Date of Award

6-23-2023

Document Type

Thesis

Publisher

Santa Clara : Santa Clara University, 2023.

Degree Name

Doctor of Philosophy (PhD)

Department

Computer Science and Engineering

First Advisor

Nam Ling

Abstract

In video compression, specifically in the prediction process, a residual signal is calculated by subtracting the predicted from the original signal, which represents the error of this process. This residual signal is usually transformed by a discrete cosine transform (DCT) from the pixel, into the frequency domain. It is then quantized, which filters more or less high frequencies (depending on a quality parameter). The quantized signal is then entropy encoded usually by a context-adaptive binary arithmetic coding engine (CABAC), and written into a bitstream. In the decoding phase the process is reversed. DCT and quantization in combination are efficient tools, but they are not performing well at lower bitrates and creates distortion and side effect. The proposed method uses sparse coding as an alternate transform which compresses well at lower bitrates, but not well at high bitrates.
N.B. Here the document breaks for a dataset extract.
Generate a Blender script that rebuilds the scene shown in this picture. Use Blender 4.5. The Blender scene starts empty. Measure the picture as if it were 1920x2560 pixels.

The decision which transform is used is based on a rate-distortion optimization (RDO) cost calculation to get both transforms in their optimal performance range. The proposed method is implemented in high efficient video coding (HEVC) test model HM-16.18 and high efficient video coding for screen content coding (HEVC-SCC) for test model HM-16.18+SCM-8.7, with a Bjontegaard rate difference (BD-rate) saving, which archives up to 5.5%, compared to the standard.